Dominance and popularity are not the same as a coercive monopoly. The European Commission is behaving in protectionist fashion, not in a manner benefitting consumers, and the fines are inappropriate, unwarranted, and plain wrong. Google is no monopoly, as the existence of Apple’s iPhone and other options attest. There is always some new disruptive technology on the horizon (remember the MySpace monopoly? The AOL one?).

Different vendors have the right to test out different business models without interference from regulatory authorities, and consumers have the right to accept or reject them. And the core justification, the European Commission’s idea that people, otherwise capable of downloading millions of files on Play and iPhone mobile stores, cannot substitute a search engine or other preinstalled app is absurd on its face.   

Antitrust, in this case as in many others, amounts to the regulators granting forced access to a successful firm’s customer base, in order to allow competitors to sit still. Creating an environment in which rivals need not compete because a regulatory is handcuffing a rival is the opposite of competition.
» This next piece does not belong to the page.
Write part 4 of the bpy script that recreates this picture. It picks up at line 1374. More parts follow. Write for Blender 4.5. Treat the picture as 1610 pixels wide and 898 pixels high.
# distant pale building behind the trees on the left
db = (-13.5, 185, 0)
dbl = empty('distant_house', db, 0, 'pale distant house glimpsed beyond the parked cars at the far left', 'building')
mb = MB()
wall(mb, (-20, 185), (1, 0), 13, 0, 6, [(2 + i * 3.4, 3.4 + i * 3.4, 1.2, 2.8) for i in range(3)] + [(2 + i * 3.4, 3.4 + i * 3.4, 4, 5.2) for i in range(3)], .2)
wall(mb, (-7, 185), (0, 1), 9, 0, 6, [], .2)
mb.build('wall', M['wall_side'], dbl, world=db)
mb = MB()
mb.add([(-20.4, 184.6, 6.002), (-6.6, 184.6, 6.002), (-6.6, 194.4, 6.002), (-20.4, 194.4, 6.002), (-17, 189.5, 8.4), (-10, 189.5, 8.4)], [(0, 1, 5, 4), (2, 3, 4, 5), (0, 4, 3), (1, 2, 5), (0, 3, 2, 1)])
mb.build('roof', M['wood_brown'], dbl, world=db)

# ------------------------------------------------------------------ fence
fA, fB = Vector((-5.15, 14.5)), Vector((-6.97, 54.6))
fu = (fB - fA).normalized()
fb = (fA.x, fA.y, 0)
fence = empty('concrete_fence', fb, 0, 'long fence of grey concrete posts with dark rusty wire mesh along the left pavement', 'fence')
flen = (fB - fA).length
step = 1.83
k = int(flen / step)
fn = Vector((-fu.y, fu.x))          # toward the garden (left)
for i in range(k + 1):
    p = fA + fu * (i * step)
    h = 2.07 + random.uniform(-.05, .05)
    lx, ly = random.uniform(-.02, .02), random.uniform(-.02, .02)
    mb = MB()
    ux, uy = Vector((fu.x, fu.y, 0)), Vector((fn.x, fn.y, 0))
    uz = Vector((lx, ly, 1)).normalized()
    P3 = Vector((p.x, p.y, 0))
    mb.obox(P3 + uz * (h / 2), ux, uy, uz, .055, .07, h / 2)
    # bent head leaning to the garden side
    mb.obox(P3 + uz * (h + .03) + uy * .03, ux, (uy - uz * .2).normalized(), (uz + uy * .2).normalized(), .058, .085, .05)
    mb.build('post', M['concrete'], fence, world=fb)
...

Too much energy and too many billions are being wasted on the manipulation of free markets and derailment of wealth creation by favoritism. Antitrust alters the very trajectories of entire industries, creating entities and business structures that are not the product of competitive enterprise, but of political and regulatory manipulation.

There are many ways that predatory antitrust adventurism, such as that of the European Commission and the U.S. alike, must be reformed to prevent future damage to the technology sector. The very phrase “competition commissioner” is internally contradictory, and stands in stark contrast to the phrase “free enterprise.”